To link Chile and Germany – past and present, in languages and images – resonates with my personal history. Born in 1970, I'm old enough to have experienced the Cold War in Europe. I see the cultural products of old West Germany as part of my political identity. A recent personal connection to Chile has opened up a space of radical differences and striking similarities. These distant places have a history of various relationships – from German immigration to Chile in the 19th century, Chilean exilees living in either of the two Germanies during the Pinochet dictatorship, to present-day billboards along the Chilean Panamericana Highway sprinkled with German brand names.

Against this background I began to study my viewing of films committed to the issue of social and economic change. Looking at the early 1970s, Chile stands out as the first country that democratically elected a socialist government.
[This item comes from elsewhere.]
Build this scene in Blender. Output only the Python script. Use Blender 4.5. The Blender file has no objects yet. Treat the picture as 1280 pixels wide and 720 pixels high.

While Allende tried to implement the utopian vision of redistributing wealth and power, the Western industrial nations, and the USA in particular, were setting the course for a radicalization of capitalism, by introducing flexibility to exchange rates and decoupling the international monetary system from the gold standard. Deregulating capital flows forms an essential part of neoliberal economics alongside reducing public expenditure quotas and privatizing public services. After the military coup in 1973, Pinochet made Chile a prime example of neo-liberalism according to the Chicago School model – an economic policy that was followed by many countries around the world. The effects of this power shift from labour to capital can be seen in the recent crises in the global financial economy and the Eurozone.

The films most important to the project are LA EXPROPIACIÓN by Raúl Ruiz (Chile 1972) and TEILWEISE VON MIR – EIN VOLKSSTÜCK by Hellmuth Costard (West Germany 1973). A unique 16mm blow-up print of the latter is part of the Arsenal archive. My research led to the transfer of the Super 8 original to Berlin. This makes possible the digitalisation of the film in the framework of a collaboration between Arsenal and Stiftung Deutsche Kinemathek.

Relating single Chilean and West German films and film prints, the contexts in which they were made and their “life stories” both to one another and the present before the backdrop of a history of social and economic change is the goal and experiment being carried out by "So They Go and By". The constructed relationships—some are obvious, others far-fetched—take the form of curated programs, a film-based lecture performance and a publication as part of the Living Archive project KEYwording – Notes on Enculturation of Words and Word Practice within the Image Archive by Madhusree Dutta and Ines Schaber. All these elements stem from a reflection on the aliveness of the film archive in general and the Arsenal collection in particular. Films are products and producers of a history which is never complete or concluded. History is never only one history, but rather something refreshed in the present moment of appropriating or subjective interpretation, in watching, listening and reading that history's cinematic artefacts.